Confermato lo sciopero dei benzinai per mercoledì 25 (con inizio dalle 19 del 24) e giovedì 26 gennaio. L’incontro con il governo pare averli “profondamente delusi”. I sindacati di categoria Faib, Fegica e Figisc pur dando atto al ministro delle imprese, Adolfo Urso, di voler trovare una soluzione, si oppongono al mantenimento dell’obbligo di cartellonistica contenuto del decreto trasparenza. “Il decreto è già incardinato”, ha detto Roberto Di Vincenzo della Fegica dopo l’incontro. “Siamo l’unica categoria a dover comunicare i prezzi”.
Questo obbligo, che prevede l’esposizione del prezzo medio voluto dal decreto trasparenza, secondo i gestori delle pompe, penalizza i benzinai ed è inutile per far abbassare i prezzi. L’unica concessione dopo il faccia a faccia con l’esecutivo è stata quella di una riduzione dello stop, da 60 a 48 ore. Lo sciopero, che chiaramente coinvolgerà anche i distributori di Milano, sarà quindi dalle 19 del 24 gennaio alle 19 del 26 gennaio.
La serrata sarà anche per gli impianti self service, ma assicurerà i servizi minimi essenziali. Potrebbero restare aperti, anticipano gli organizzatori, gli impianti self gestiti direttamente dalle compagnie petrolifere. “Sono profondamente deluso, ci aspettavamo ben altro” per revocare lo sciopero, ha affermato il presidente nazionale di Figisc Confcommercio, Bruno Bearzi. “C’è stato uno sforzo per ridurre le sanzioni ma rimane l’obbligo del cartello”, ha sottolineato, così “il messaggio che rimane è che siamo una categoria da tenere sotto controllo perché speculiamo”. “Lo sciopero è confermato”, aggiunge, ma “fino all’ultimo momento siamo disponibili a vedere se troviamo margini di manovra”.

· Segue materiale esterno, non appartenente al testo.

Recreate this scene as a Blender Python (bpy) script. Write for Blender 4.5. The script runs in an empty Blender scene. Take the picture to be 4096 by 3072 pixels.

L’obbligo di comunicazione dei prezzi della benzina è settimanale, e non giornaliero, e ad ogni variazione del prezzo. La chiusura per omessa comunicazione scatta solo dopo 4 omissioni nell’arco di 60 giorni. L’eventuale chiusura è invece da 1 a 30 giorni, mentre prima la previsione era da 7 a 90 giorni. Le sanzioni per omessa comunicazione vanno da un minimo di 200 a un massimo di 800 euro a seconda del fatturato dell’impianto, a differenza dei 6mila euro iniziali. Per i gestori però questi cambiamenti non sono stati sufficienti per bloccare lo sciopero.